Full format creates a fresh map of the drive where bad sectors are hidden, etc., so they can't be used.
Well, a bad sector first has be known. If a sector is 'bad' but the harddrive does not know it - meaning it never failed a READ request - then overwriting that sector would not uncover the issue. Even worse, it would destroy any evidence of there ever been a bad sector.
If a bad sector is known, meaning it was at least read once and failed, then the harddrive will show Current Pending Sector > 0 in the SMART-output. In this case, if you overwrite the bad sector, the harddrive will actively READ that same sector afterwards, and check whether it is actually readable. If not, it will replace the sector with a reserve sector. But it will not do this test if the harddrive is unaware of the weak/bad sector.
Additionally, old filesystems like FAT and NTFS have a special file $BadSect$ which stores sectors that the filesystem should not use. This is extremely outdated, since for many decades harddrive replace bad sectors themselves. The filesystem should not mimic this task, which is redundant. Newer filesystems have no such feature, but are designed to cope with individually unreadable sectors (ZFS, Btrfs, ReFS).

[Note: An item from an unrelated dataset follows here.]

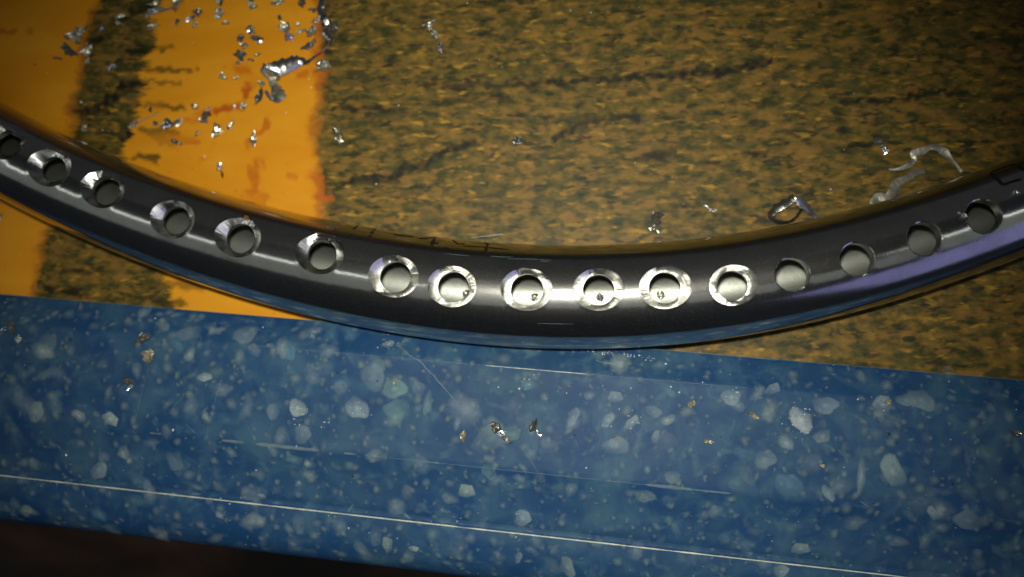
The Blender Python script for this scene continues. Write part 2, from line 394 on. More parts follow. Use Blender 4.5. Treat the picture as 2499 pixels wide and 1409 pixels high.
def outline(R, r0, phi, cone):
    rho = r0
    if cone:
        for _ in range(30):
            b = rho * math.sin(phi); drop = R - math.sqrt(max(R * R - b * b, 1e-12)); rho = 0.5 * rho + 0.5 * (r0 - drop)
    return rho
tube = tag(link('bent_metal_tube', None), 'long bent steel tube with a row of countersunk holes lying against the blue bar', 'tube')
svals = []; verts = []; faces = []
def vid(p): verts.append(p); return len(verts) - 1
ths = [TH0 - 2 * TH0 * j / NB for j in range(NB + 1)]
def grid_strip(ss):
    ids = [[vid(tpt(s, th)) for th in ths] for s in ss]
    for i in range(len(ss) - 1):
        for j in range(NB): faces.append((ids[i][j], ids[i][j + 1], ids[i + 1][j + 1], ids[i + 1][j]))
prev = 0.0
HOLEDATA = []
for (s0, ro, ri, cone, lat) in holes:
    a0, a1 = s0 - CELL, s0 + CELL
    if a0 - prev > 1e-5:
        k = max(1, int((a0 - prev) / 0.0007)); ss = [prev + (a0 - prev) * i / k for i in range(k + 1)]
        grid_strip(ss); svals += ss
    R = tframe(s0)[3]
    bnd = [(-CELL, ths[j]) for j in range(NB)] + [(-CELL + 2 * CELL * i / NA, -TH0) for i in range(NA)] + \
          [(CELL, ths[NB - j]) for j in range(NB)] + [(CELL - 2 * CELL * i / NA, TH0) for i in range(NA)]
    sa = [s0 - CELL + 2 * CELL * i / NA for i in range(NA + 1)]; svals += sa
    rings = []
    out = []
    for (a, th) in bnd:
        b = R * math.sin(th); phi = math.atan2(b - lat, a)
        rho = outline(R, ro, phi, cone); out.append((rho * math.cos(phi), lat + rho * math.sin(phi), phi))
    for q in range(6):
        f = (q / 5.0) ** 0.8; ring = []
        for (a, th), (oa, ob, ph) in zip(bnd, out):
            if q == 5: aa, tt = a, th
            else:
                oth = math.asin(max(-1, min(1, ob / R))); aa, tt = oa + (a - oa) * f, oth + (th - oth) * f
            ring.append(vid(tpt(s0 + aa, tt)))
        rings.append(ring)
    n = len(bnd)
    for q in range(5):
        for i in range(n):
            faces.append((rings[q][i], rings[q][(i + 1) % n], rings[q + 1][(i + 1) % n], rings[q + 1][i]))
    HOLEDATA.append((s0, ro, ri, cone, lat, R))
    prev = a1
k = int((TL - prev) / 0.0007); ss = [prev + (TL - prev) * i / k for i in range(k + 1)]; grid_strip(ss); svals += ss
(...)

So for a new harddrive, reading the entire surface actually uncovers bad sectors, but simply writing does not. Even worse, after writing, unreadable sectors may become readable again - so called uBER bad sectors that are only unreadable due to insufficient error correction and not because of physical damage. After (over)writing these, all evidence disappears from the SMART data; Current Pending Sector is substracted but Reallocated Sector Count stays the same.
Stress testing with some kind of checksum utility, like the ZFS filesystem, would have my preference to validate new harddrives.